Demonstrators organized a motorcade of more than 50 vehicles that traveled across the island last Saturday to highlight their concerns.

Organizers later claimed it illustrated their island-wide support to block the school’s closure in Somerset, a village in Sandys parish. It is one of eight primary schools selected for closure as part of the government’s education reform initiative.

Under the changes, each of the island’s nine parishes will be served by just a single “community hub” school, except Pembroke, the most populous, which will have two – Victor Scott and West Pembroke Primary School.

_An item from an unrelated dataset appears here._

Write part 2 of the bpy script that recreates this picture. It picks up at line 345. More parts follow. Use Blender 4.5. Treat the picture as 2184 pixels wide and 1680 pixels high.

But protesters claim that administrators charged with deciding where the axe should fall placed too much weight on practical criteria – such as building size, accessibility, and even plumbing – while ignoring the historical legacy that the 154-year-old West End Primary School has earned in the education of the black community during segregation.

One of the organizers of the motorcade, Ellen-Kate Horton, a former teacher who later became Permanent Secretary of Education, said the event had strengthened the group’s resolve to fight the closure.

Horton challenged Premier David Burt to keep an earlier pledge that there would be further dialogue.

“We haven’t heard any response from the government yet,” she said.

But in response, the Ministry of Education said, “West End is a respected school where black people received their education because they could not attend Somerset Primary.

“For a generation that lived the experience, there are painful memories of segregation and being refused to attend a school based on skin color and racism. For this generation and the next, we must do the hard work and make these sacrifices to improve public education.

“We cannot erase the past, but we can create a new vision and opportunity for all of Bermuda’s children based on equality and accessibility, not race.

“We are committed to advancing education reform with the unprecedented consultative process that has guided us to date. The Premier and minister (Diallo Rabain) have committed to meeting with the group, and that meeting is currently being planned,” the minister said.